Most people aren’t happy when someone, without any warning, does a “180″ on them –meaning they change the subject, get up and walk away, leave them suddenly for something different and so on. Imagine a little child playing happily and then suddenly their playmate jumps up and gets the phone, makes a move to cook dinner, etc. In my limited experience with children with learning delays, they need time to process their communications that are incoming and outgoing. I try to count to ten before expecting an answer, for example, and I keep my mouth shut as best I can while my daughter is processing her answers before speaking. It’s not easy, and I do my best.
Setting Expectations…and Reminders
I didn’t realize that everytime I jump up and change directions I am confusing my daughter who is 2 years and 8 months at this writing. I can’t always offer some buffering but I am learning that it is important to set her expectations so she doesn’t get mad when I change directions. Here’s what I am doing now:
- ”First we’ll read this book and then Mommy will take you for a walk/bath/etc.”
—–”Remember: Mommy is going to take you for a walk now that we are done with reading a book.”

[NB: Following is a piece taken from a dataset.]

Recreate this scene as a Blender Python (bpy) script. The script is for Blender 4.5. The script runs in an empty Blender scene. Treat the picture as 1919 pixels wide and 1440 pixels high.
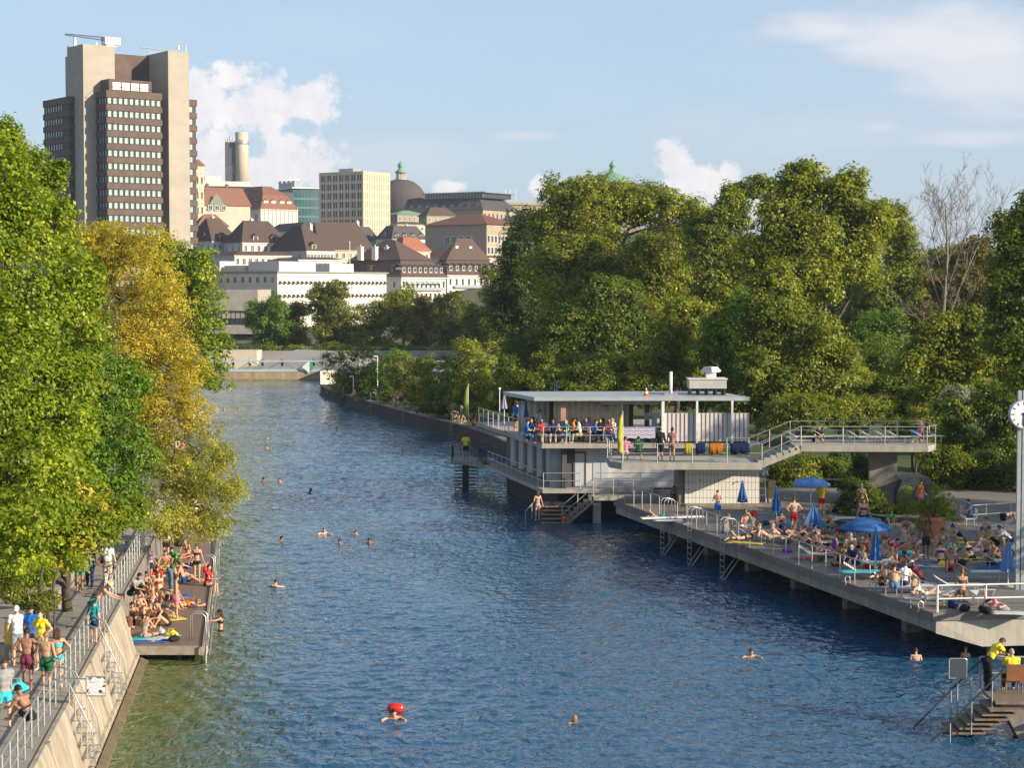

- Set a timer for 2 minutes: “First we will play for two minutes and then Mommy has to go cook.”
—–”Remember: When the timer goes off, Mommy is going to go to the kitchen to cook and Daddy is going to play with you.”
Show them what they can do…
If your child is old enough, show them pictures of activities that they might choose from to do when you are done or that someone else can do with them while you are busy with whatever it is that is going to disconnect you from your child.
Puzzle pieces as a reward…
Cut an activity picutre card into three or four pieces and put them into your pocket. As your child does what you ask of them, reward them with a piece of the puzzle. When they collect all pieces and the picture of the activity is formed, you must drop everything and do that activity to reinforce their success at practicing acceptable and good behavior.
Implement consistency…
Using my problem as an example, when dinner time approaches, I can tell my daughter, “Head’s up! Mom has to cook in 2 minutes” –set the timer and train her to listen for the dinger/alarm so that she learns the sound and that means a change of program.
Reinforce Appropriate Behavior…15 to 20 times a day!
- Thank you for telling me how you are feeling.
- Mommy knows how you feel/what you want now.
- Thank you for asking nicely.
- Good asking. High five!
- Oh, someone’s mad: tell me why.
Praising good behaviors…dozens of times a day!
Make sure that your praise is appropriate for their age and that you are not giving a sticker, for example, to a toddler who will put it in their mouth and try to chew and swallow it. I know because I tried it and it backfired! One thing is for sure, you want your enthusiasm to reign supreme in giving praise right now. It’s essential that you do not give any bad behaviors a raised voice; but good deeds must be praised well enough for your child to notice the difference between regular talking and scolding (low tone/voice) and excited, joyful praise that says, “Gee, I must have really done something very exciting and good!”
Be sure to reinforce good behavior in the beginning 1 for 1. Later on, reward at a rate of 1 for 2 and then 1 for 3. In other words, the first several times they do what you want, praise, praise, praise. Then let your praise come every other time they do what you want. Later on, let it be every third time.
Mix and match any of these rewards:
- Verbal praise: Good talking! Good telling mom how you feel!
- Activity praise: go play, read, walk outside, bath or pool time
- Token praise: give a piece of food like a cracker, sticker, puzzle piece to an activity
Reverse Reaction…
If you are like me, and you have been yelping in pain everytime you’ve been bitten, and you gave a dramatic display of displeasure worthy of an Oscar, it is now time to reverse your reactions otherwise you will be played for a fool. Biting now gets a low toned, low volume reaction, “No biting! You just earned a time out! Two minutes!” and a dramatic drop into the crib on her diapered butt. No more dramatics for biting; it all must be saved for rewarding and reinforcing good behavior.